Özaktaş, kentte yaklaşık 2 bin yıldır ticari faaliyetlere ev sahipliği yapan tarihi Bedesten Çarşısı'ndaki 50 metrekarelik dükkanında, soba borusu, soba aksesuarları imalatı, kuzine ve odun sobası montajı, tamiri, bakımı gibi işleri sürdürüyor.
Özaktaş, dedesinden ve dedesinin babasından kalan bazı malzemeleri hala kullanıyor.
"Dedemin babasının çocukluğu burada geçmiş"
Sobacılığa 11 yaşında babasının yanında çırak olarak başladığını, aile mirası haline gelen mesleğini devam ettirmek istediğini aktaran Özaktaş, "Her şeyimizi bu dükkanda kazandık. Öyle olunca burayı bırakmayı düşünmüyoruz. Yani hem dedemizin hatıraları hem kendi hatıralarımız olunca buranın bizde ayrı bir değeri var. Çocukluğumuz burada geçti, babamın, dedemin, dedemin babasının çocukluğu burada geçmiş" dedi.
Özaktaş, önceki kuşakların sıcak demir ve ocak işi de yaptığını, o dönemlerde yaz aylarında tek at pulluğu, kış aylarında ise soba üretmeye devam ettiklerini dile getirdi.

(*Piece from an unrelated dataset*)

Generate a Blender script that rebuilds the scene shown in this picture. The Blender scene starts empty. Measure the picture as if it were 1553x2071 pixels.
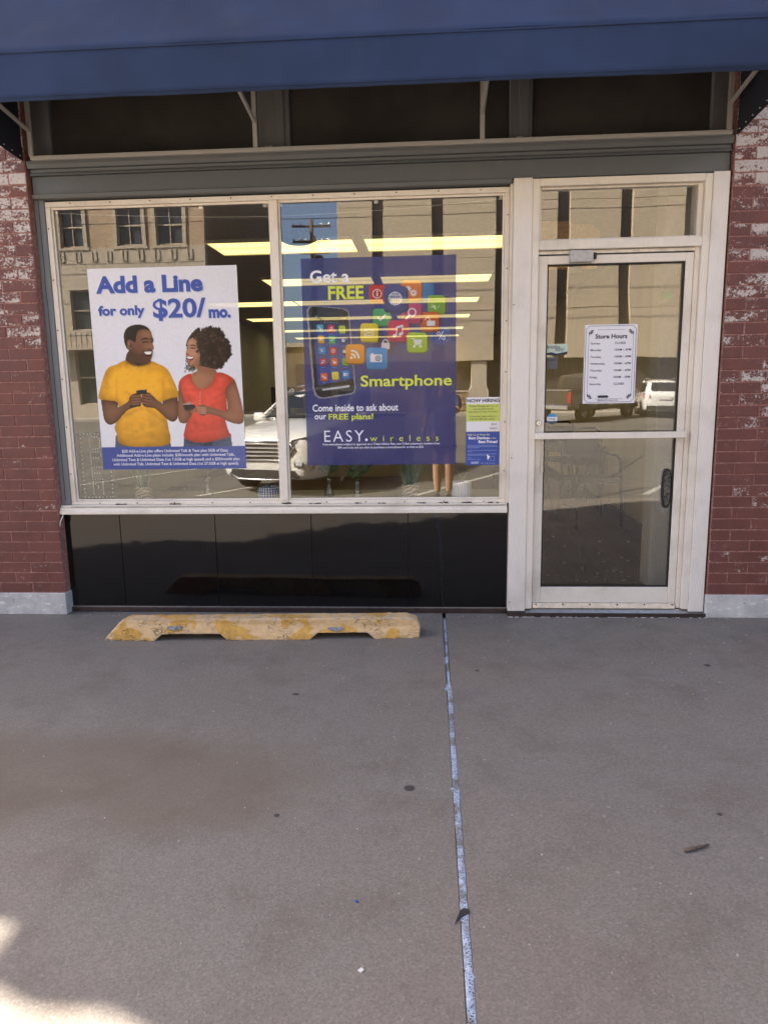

"Bizim mesleğimiz ölmeyen ve bereketli bir meslek"
Özaktaş, sobaya talep az olsa da mesleğin değerli bir meslek olduğuna dikkat çekiyor: "İş az olduğu için çırak ihtiyacı olmuyor. Ancak bizim mesleğimizde azmeden, dürüst olan esnafımız her zaman kazandı. İnsan azmederse, çalışırsa Mevla her zaman karşılığını veriyor. Bizim mesleğimiz ölmeyen ve bereketli bir meslek. Daha çok gariban kesime hitap ediyoruz. Bu da bizi buraya daha çok bağlıyor. Ömrümün yettiği yere kadar sobacılık yapmayı isterim."